WHAT YOU ARE ASKED TO DO: Reproduce the top of the data verbatim, through and including the line that contains "COL = scene.collection".

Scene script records
## Start
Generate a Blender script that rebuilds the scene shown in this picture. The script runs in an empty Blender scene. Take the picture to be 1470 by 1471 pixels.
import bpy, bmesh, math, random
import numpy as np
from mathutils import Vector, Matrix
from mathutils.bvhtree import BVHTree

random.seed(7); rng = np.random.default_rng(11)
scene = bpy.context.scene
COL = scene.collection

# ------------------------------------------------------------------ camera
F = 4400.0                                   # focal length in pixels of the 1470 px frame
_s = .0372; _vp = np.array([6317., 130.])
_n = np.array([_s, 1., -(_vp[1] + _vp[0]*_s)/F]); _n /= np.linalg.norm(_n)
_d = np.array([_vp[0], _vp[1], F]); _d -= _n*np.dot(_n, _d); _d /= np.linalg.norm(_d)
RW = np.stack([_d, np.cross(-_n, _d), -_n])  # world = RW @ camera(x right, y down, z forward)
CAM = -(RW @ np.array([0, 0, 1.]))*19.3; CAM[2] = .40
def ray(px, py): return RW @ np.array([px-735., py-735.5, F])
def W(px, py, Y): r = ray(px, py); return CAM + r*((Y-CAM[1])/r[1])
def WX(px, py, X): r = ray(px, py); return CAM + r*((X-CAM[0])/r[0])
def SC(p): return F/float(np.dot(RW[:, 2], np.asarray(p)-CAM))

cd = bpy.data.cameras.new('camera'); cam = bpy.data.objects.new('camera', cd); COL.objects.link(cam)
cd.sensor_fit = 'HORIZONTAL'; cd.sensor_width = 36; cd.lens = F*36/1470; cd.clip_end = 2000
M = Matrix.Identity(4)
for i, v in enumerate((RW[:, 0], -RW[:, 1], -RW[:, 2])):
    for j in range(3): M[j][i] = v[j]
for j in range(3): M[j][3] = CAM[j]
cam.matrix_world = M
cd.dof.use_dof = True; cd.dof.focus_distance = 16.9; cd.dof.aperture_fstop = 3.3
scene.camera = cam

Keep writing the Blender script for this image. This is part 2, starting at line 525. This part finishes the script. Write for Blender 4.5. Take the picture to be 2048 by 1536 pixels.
## End
REPLY TO THE EXERCISE:
Generate a Blender script that rebuilds the scene shown in this picture. The script runs in an empty Blender scene. Take the picture to be 1470 by 1471 pixels.
import bpy, bmesh, math, random
import numpy as np
from mathutils import Vector, Matrix
from mathutils.bvhtree import BVHTree

random.seed(7); rng = np.random.default_rng(11)
scene = bpy.context.scene
COL = scene.collection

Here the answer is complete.